Work to do »
Write out every line of the material exactly as it appears.
[begin Supplied data]
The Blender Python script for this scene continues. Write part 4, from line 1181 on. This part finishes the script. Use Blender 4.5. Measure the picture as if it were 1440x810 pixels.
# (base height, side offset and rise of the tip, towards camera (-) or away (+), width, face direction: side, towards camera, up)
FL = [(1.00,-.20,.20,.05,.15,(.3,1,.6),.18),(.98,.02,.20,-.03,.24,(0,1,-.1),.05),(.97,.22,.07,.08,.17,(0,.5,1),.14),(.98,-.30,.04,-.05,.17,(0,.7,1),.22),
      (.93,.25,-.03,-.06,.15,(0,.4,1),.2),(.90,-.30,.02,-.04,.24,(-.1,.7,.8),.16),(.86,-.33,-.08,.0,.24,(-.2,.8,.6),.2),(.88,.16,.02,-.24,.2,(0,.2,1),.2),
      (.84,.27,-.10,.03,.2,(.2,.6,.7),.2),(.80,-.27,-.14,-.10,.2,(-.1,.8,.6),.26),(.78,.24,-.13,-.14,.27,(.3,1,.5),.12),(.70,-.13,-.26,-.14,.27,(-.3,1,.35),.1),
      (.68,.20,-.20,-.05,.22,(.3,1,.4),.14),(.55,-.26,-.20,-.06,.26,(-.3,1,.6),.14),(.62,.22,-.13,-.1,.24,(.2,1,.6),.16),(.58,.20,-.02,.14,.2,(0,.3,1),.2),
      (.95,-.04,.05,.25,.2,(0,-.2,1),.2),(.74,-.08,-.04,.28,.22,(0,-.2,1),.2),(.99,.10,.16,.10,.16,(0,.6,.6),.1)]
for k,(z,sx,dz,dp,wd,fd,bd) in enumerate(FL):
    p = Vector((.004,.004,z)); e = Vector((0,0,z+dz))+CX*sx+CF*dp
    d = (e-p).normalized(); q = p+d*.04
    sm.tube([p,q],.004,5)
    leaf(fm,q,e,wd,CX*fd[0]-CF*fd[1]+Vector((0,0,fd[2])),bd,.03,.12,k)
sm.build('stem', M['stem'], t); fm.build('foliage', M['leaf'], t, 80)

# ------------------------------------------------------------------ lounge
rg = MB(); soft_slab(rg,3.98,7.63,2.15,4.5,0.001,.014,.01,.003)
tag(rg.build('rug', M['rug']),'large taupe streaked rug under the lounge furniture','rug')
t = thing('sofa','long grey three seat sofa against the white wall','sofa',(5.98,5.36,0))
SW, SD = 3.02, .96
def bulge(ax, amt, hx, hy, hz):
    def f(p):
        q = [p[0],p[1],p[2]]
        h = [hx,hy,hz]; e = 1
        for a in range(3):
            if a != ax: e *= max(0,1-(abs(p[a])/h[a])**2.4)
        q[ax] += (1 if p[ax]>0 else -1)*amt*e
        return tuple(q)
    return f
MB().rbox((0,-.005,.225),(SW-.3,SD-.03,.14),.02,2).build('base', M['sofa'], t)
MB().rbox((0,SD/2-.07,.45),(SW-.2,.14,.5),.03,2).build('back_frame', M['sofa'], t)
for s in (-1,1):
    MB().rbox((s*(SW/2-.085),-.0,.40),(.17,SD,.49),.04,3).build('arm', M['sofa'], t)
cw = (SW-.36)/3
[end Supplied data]
The result »
The Blender Python script for this scene continues. Write part 4, from line 1181 on. This part finishes the script. Use Blender 4.5. Measure the picture as if it were 1440x810 pixels.
# (base height, side offset and rise of the tip, towards camera (-) or away (+), width, face direction: side, towards camera, up)
FL = [(1.00,-.20,.20,.05,.15,(.3,1,.6),.18),(.98,.02,.20,-.03,.24,(0,1,-.1),.05),(.97,.22,.07,.08,.17,(0,.5,1),.14),(.98,-.30,.04,-.05,.17,(0,.7,1),.22),
      (.93,.25,-.03,-.06,.15,(0,.4,1),.2),(.90,-.30,.02,-.04,.24,(-.1,.7,.8),.16),(.86,-.33,-.08,.0,.24,(-.2,.8,.6),.2),(.88,.16,.02,-.24,.2,(0,.2,1),.2),
      (.84,.27,-.10,.03,.2,(.2,.6,.7),.2),(.80,-.27,-.14,-.10,.2,(-.1,.8,.6),.26),(.78,.24,-.13,-.14,.27,(.3,1,.5),.12),(.70,-.13,-.26,-.14,.27,(-.3,1,.35),.1),
      (.68,.20,-.20,-.05,.22,(.3,1,.4),.14),(.55,-.26,-.20,-.06,.26,(-.3,1,.6),.14),(.62,.22,-.13,-.1,.24,(.2,1,.6),.16),(.58,.20,-.02,.14,.2,(0,.3,1),.2),
      (.95,-.04,.05,.25,.2,(0,-.2,1),.2),(.74,-.08,-.04,.28,.22,(0,-.2,1),.2),(.99,.10,.16,.10,.16,(0,.6,.6),.1)]
for k,(z,sx,dz,dp,wd,fd,bd) in enumerate(FL):
    p = Vector((.004,.004,z)); e = Vector((0,0,z+dz))+CX*sx+CF*dp
    d = (e-p).normalized(); q = p+d*.04
    sm.tube([p,q],.004,5)
    leaf(fm,q,e,wd,CX*fd[0]-CF*fd[1]+Vector((0,0,fd[2])),bd,.03,.12,k)
sm.build('stem', M['stem'], t); fm.build('foliage', M['leaf'], t, 80)

# ------------------------------------------------------------------ lounge
rg = MB(); soft_slab(rg,3.98,7.63,2.15,4.5,0.001,.014,.01,.003)
tag(rg.build('rug', M['rug']),'large taupe streaked rug under the lounge furniture','rug')
t = thing('sofa','long grey three seat sofa against the white wall','sofa',(5.98,5.36,0))
SW, SD = 3.02, .96
def bulge(ax, amt, hx, hy, hz):
    def f(p):
        q = [p[0],p[1],p[2]]
        h = [hx,hy,hz]; e = 1
        for a in range(3):
            if a != ax: e *= max(0,1-(abs(p[a])/h[a])**2.4)
        q[ax] += (1 if p[ax]>0 else -1)*amt*e
        return tuple(q)
    return f
MB().rbox((0,-.005,.225),(SW-.3,SD-.03,.14),.02,2).build('base', M['sofa'], t)
MB().rbox((0,SD/2-.07,.45),(SW-.2,.14,.5),.03,2).build('back_frame', M['sofa'], t)
for s in (-1,1):
    MB().rbox((s*(SW/2-.085),-.0,.40),(.17,SD,.49),.04,3).build('arm', M['sofa'], t)
cw = (SW-.36)/3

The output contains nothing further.